I definitely have received a stronger reaction to my stuff over here in the UK. I think the scene in general is a bit less cutthroat here – not that it’s not very competitive in its own right, but I don’t think other artists mind seeing you succeed as much here as in NYC. It’s a bit more collaborative in my experience and so I’ve enjoyed being able to participate a bit more now that I live in London. I’m sure there’s also a bit of a novelty element with my being an American and having that perspective in my work, but hey it’s working for me right now, right?
6. After asking about painting and audiences, how about a lighter question, I was wondering if you’d be willing to share a guilty pleasure with us, something that you really love that you think is truly dumb.

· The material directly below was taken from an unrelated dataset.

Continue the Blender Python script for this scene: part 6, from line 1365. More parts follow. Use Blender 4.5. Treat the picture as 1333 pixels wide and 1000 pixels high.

Oh man, I love this question. I have so many, so I’ll try to give you a nice variety across categories. I’m a huge fan of bad action movies, whether it’s a big budget one like the newest Rambo, or a B-movie like the more recent Steven Seagal stuff, or even lower end than that. I saw this really bad movie with Vince Vaughn where he’s playing this truck driver with super human strength who goes to prison for trafficking drugs. It’s called Brawl in Cell Block 99 – definitely one of the shittiest best movies I’ve seen in a while. He’s just punching through skulls and stuff like that. The Steven Seagal flicks are really weird because he has this strange love affair with Russia going on in his real life and that all plays out on screen in the new movies. He’s also like 70 and fat and can’t move anymore so the fight scenes are disastrous. I remember I watched a movie called Assault on Wall Street with my old roommate a while back where this guy basically has a Job-like experience in his life where his wife and kid die, he gets fired, loses his house, etc. And he just goes nuts and goes to a firm on Wall Street and shoots the entire place up. That one was pretty wild. I would consider myself a true connoisseur of the genre.
I also love Professional Wrestling. The WWE kind of sucks these days, but I’m into some of the new promotions that they have going like AEW and NWA. There will never be anything like the Attitude Era in WWF ever again, though. I’m a massive fan of Stone Cold Steve Austin. But I think probably the most overlooked character in the entire thing is Vince McMahon himself. He’s the epitome of being an over-the-top moron and I just can’t get enough.
I’ve got loads more like pop music and stuff like that, but we’ll leave that for another day.